INFORMATION SUPPLIED -
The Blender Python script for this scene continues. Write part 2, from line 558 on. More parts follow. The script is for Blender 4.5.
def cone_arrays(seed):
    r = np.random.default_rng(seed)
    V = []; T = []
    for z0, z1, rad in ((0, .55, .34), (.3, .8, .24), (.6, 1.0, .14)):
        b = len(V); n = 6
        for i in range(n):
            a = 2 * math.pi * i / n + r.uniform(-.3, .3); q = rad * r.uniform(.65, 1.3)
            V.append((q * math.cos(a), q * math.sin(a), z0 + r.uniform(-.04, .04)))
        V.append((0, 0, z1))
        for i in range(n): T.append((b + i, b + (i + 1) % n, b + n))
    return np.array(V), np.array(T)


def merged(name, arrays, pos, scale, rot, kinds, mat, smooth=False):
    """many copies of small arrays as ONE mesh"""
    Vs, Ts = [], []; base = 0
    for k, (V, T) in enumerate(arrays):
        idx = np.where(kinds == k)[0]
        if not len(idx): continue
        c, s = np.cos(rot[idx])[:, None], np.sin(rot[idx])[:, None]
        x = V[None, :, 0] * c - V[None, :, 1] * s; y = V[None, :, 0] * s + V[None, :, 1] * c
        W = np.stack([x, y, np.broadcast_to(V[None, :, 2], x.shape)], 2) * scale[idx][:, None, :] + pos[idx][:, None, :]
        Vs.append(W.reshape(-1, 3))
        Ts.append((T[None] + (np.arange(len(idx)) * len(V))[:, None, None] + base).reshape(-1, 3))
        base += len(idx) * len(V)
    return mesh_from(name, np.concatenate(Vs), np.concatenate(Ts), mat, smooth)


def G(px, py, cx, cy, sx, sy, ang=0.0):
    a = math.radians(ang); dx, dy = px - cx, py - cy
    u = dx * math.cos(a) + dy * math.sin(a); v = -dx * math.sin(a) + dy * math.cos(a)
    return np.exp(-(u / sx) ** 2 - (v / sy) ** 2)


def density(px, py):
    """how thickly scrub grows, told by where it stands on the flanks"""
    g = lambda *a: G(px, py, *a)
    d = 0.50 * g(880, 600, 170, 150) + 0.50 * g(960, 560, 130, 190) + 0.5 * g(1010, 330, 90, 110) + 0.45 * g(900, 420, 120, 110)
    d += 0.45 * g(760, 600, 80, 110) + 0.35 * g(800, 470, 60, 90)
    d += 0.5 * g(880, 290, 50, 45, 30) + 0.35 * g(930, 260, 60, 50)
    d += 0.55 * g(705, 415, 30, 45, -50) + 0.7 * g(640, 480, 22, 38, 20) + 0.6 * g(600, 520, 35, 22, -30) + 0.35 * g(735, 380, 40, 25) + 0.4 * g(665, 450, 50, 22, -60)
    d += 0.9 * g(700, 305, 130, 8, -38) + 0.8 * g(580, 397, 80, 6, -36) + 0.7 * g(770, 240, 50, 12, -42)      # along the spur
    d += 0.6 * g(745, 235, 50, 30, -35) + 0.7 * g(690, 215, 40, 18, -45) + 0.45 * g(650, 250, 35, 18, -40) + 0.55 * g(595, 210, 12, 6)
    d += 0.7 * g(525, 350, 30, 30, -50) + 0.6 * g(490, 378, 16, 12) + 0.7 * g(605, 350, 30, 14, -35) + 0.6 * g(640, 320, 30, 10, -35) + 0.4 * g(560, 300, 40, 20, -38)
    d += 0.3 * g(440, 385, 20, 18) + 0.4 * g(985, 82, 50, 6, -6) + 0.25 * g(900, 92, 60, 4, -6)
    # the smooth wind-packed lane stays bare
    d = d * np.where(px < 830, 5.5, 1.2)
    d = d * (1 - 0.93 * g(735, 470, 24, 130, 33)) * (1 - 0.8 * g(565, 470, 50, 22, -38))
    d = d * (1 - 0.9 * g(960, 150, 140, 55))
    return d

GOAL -
Quote the listing word for word from its first line through the line in which "return np.array(V), np.array(T)" appears.

PROBLEM SOLUTION -
The Blender Python script for this scene continues. Write part 2, from line 558 on. More parts follow. The script is for Blender 4.5.
def cone_arrays(seed):
    r = np.random.default_rng(seed)
    V = []; T = []
    for z0, z1, rad in ((0, .55, .34), (.3, .8, .24), (.6, 1.0, .14)):
        b = len(V); n = 6
        for i in range(n):
            a = 2 * math.pi * i / n + r.uniform(-.3, .3); q = rad * r.uniform(.65, 1.3)
            V.append((q * math.cos(a), q * math.sin(a), z0 + r.uniform(-.04, .04)))
        V.append((0, 0, z1))
        for i in range(n): T.append((b + i, b + (i + 1) % n, b + n))
    return np.array(V), np.array(T)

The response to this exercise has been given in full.